The letter links to a research paper - which is well worth reading - on the future of AI and its potential benefits and calls for more research in the identified areas.
It also calls for law and ethics research into:
- Libability and law for autonomous machines - if self-driving cars are involved in fatal crashes, who is liable?
- Machine ethics: "How should an autonomous vehicle trade off, say, a small probability of injury to a human against the near-certainty of a large material cost?" - ie, should your robot car kill you to save two others?

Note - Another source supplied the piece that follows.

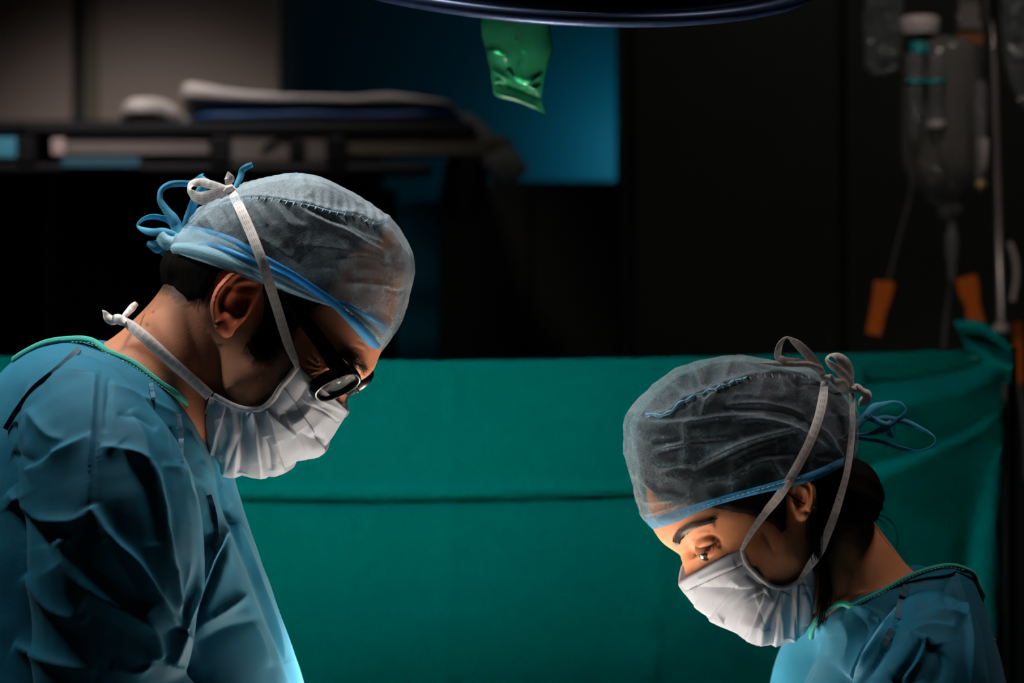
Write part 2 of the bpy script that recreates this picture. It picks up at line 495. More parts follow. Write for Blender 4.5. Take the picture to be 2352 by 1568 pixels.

- Autonomous weapons: should deadly robots be made to comply with the Geneva Convention, et al?
- Privacy
- Professional ethics
And it concludes with this chilling quote from Stanford's One Hundred Year Study Of AI:
"We could one day lose control of AI systems via the rise of superintelligences that do not act in accordance with human wishes – and that such powerful systems would threaten humanity. Are such dystopic outcomes possible? If so, how might these situations arise? ...What kind of investments in research should be made to better understand and to address the possibility of the rise of a dangerous superintelligence or the occurrence of an “intelligence explosion”?"
Fortunately AI hasn't quite got to that point yet - and the potential benefits to humanity remain enormous. But perhaps more importantly, if the development of the tech itself is possible, the money involved means it is now also pretty much inevitable. The warning is simply to try and make sure that when it does, it happens in the right way.